The Sun Ain’t Gonna Shine Anymore

image

It was Gordon Brown, I think, who said that the time to fix the roof is when the sun’s shining. What a load of cobblers politicians, who have usually never done a day’s work in their lives, talk.

I was in Wales over the weekend staying with friends near Llandeilo. My picture is of their roof and since they took the slates off the sun has only briefly been in evidence. The rain got into the electrics on Saturday morning and they had to switch off the power.

Moist it may be but also very beautiful in a way as wild and woolly as Berry, their dog. We went through Bethlehem and walked up to an ancient hill fort; real Hobbit country. (They could be a centrefold for Saga magazine.)

image

image

On the hillside there is an Ogham stone with runic carving; the first I have seen outside Ireland. The one I have seen most often is visible from the road not far from Annagassan on the side of a hill where the Mullacurry races were held for nearly a hundred years, from 1859 until the early 1950s. My grandfather told me that he and his elder brother went to the races there as children.

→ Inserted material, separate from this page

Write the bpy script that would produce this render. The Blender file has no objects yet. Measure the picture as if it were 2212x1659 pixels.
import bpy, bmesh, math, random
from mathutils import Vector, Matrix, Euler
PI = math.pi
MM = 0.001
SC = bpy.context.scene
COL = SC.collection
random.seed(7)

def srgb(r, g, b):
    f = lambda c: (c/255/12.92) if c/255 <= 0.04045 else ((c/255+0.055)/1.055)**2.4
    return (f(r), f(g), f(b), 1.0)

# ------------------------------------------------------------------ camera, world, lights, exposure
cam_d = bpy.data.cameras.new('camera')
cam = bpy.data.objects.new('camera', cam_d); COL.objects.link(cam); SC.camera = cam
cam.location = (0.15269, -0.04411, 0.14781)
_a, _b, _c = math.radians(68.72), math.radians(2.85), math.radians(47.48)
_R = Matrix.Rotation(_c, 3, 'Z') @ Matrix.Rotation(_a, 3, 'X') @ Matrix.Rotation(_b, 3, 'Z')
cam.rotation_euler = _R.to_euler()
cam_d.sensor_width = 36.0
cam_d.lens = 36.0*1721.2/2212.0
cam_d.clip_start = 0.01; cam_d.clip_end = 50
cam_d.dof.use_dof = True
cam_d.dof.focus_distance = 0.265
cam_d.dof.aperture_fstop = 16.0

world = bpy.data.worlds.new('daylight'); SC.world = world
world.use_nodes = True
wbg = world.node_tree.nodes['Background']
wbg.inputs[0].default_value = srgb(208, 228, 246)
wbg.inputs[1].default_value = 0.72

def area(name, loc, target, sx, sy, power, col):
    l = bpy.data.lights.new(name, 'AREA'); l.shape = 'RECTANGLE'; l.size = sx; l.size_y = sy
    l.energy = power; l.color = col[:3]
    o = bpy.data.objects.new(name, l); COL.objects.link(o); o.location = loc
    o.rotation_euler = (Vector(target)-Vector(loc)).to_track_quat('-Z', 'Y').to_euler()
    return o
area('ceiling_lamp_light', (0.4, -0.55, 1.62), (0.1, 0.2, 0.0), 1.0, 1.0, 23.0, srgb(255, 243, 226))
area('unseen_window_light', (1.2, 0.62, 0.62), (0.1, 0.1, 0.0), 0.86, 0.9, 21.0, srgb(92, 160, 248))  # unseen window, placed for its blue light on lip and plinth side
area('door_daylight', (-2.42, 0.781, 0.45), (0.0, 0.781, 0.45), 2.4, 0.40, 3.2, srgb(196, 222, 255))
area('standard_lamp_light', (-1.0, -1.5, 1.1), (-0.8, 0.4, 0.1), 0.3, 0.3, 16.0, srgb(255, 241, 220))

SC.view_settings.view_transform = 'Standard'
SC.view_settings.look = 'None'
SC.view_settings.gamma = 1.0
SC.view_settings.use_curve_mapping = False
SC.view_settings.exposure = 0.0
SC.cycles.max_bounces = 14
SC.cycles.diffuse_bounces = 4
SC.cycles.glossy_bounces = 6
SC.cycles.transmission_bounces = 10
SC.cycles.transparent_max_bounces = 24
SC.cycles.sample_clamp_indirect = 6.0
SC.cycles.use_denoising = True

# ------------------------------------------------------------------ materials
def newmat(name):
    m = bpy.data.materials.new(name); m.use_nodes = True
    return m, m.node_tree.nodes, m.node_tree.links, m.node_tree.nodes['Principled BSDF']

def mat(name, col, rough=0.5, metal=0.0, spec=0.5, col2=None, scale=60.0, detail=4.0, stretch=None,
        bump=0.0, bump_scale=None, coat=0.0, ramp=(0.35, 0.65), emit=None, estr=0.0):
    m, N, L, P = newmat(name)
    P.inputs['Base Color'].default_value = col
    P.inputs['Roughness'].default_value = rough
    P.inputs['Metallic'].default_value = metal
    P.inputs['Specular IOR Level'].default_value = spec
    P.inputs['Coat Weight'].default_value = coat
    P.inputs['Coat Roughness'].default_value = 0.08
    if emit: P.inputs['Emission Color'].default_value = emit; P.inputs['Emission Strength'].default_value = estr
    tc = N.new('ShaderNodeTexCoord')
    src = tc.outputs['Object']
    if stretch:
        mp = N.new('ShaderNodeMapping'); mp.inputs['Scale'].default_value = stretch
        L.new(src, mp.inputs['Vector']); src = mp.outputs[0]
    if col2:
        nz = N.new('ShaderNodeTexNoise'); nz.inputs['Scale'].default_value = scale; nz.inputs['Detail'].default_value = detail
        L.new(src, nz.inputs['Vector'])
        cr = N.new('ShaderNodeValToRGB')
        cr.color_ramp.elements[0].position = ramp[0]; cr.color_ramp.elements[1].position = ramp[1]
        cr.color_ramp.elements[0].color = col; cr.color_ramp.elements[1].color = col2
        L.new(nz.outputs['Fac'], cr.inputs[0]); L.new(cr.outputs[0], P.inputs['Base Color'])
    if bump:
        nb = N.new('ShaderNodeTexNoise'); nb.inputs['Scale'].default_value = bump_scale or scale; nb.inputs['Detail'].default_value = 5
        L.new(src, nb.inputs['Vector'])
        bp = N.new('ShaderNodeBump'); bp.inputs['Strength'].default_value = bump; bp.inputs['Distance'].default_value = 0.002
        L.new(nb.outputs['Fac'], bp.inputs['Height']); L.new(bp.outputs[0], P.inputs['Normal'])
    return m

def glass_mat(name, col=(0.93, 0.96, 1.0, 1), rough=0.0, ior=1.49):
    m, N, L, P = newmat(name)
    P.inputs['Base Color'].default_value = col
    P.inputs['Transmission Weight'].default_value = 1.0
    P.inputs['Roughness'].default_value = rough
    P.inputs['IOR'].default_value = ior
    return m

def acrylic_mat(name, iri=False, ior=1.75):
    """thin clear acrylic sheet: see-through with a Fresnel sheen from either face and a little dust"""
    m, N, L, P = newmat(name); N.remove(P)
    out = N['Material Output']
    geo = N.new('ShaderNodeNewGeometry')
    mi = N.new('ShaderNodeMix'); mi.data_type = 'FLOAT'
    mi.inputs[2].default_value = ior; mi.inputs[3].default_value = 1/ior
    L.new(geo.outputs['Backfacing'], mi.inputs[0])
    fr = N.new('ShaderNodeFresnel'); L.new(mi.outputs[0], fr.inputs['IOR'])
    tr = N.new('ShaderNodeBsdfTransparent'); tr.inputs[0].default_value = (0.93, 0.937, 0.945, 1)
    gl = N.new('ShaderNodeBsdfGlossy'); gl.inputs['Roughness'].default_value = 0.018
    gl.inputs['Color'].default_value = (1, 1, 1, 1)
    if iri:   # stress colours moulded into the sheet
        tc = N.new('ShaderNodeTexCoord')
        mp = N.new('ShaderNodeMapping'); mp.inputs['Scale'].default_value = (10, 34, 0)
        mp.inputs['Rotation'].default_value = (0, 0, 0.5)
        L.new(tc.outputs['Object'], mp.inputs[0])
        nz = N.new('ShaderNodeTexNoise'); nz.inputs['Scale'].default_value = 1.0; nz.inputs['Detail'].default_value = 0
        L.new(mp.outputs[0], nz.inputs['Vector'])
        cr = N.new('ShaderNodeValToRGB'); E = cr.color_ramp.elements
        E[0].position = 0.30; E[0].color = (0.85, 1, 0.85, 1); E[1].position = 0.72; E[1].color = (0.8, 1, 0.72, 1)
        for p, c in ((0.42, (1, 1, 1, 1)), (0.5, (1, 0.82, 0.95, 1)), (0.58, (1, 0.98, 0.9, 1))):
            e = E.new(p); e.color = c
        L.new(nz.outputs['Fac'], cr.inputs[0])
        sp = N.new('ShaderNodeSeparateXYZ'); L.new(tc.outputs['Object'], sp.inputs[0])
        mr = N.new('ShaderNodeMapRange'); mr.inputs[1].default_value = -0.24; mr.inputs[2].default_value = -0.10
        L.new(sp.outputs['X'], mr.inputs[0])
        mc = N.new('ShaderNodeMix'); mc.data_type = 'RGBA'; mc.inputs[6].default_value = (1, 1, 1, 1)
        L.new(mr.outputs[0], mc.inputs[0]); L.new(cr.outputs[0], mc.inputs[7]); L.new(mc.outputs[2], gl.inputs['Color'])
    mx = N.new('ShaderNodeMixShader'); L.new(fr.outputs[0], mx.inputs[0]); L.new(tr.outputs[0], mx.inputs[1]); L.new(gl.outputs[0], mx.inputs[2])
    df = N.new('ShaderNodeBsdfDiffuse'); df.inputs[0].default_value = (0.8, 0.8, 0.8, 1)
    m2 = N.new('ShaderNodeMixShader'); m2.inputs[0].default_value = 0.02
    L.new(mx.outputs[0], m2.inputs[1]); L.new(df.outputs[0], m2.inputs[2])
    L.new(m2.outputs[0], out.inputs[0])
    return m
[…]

They were each given a golden guinea to spend and on their way in saw a man doing the thimble trick. It was not long before both guineas had found their way into his pocket. This cautionary tale made an impression on me but cannot be entirely true as guineas stopped being minted in 1816.

image
source

We went to Dryslyn Castle, a fine ruin on the summit of a windswept hill, successfully invested by Edward I in 1276, now  home to a flock of sheep and swallows and house martins; below the river Towy loops along the valley. After all the rain the water was high and dirty. The fishing, for salmon and sea trout, is excellent.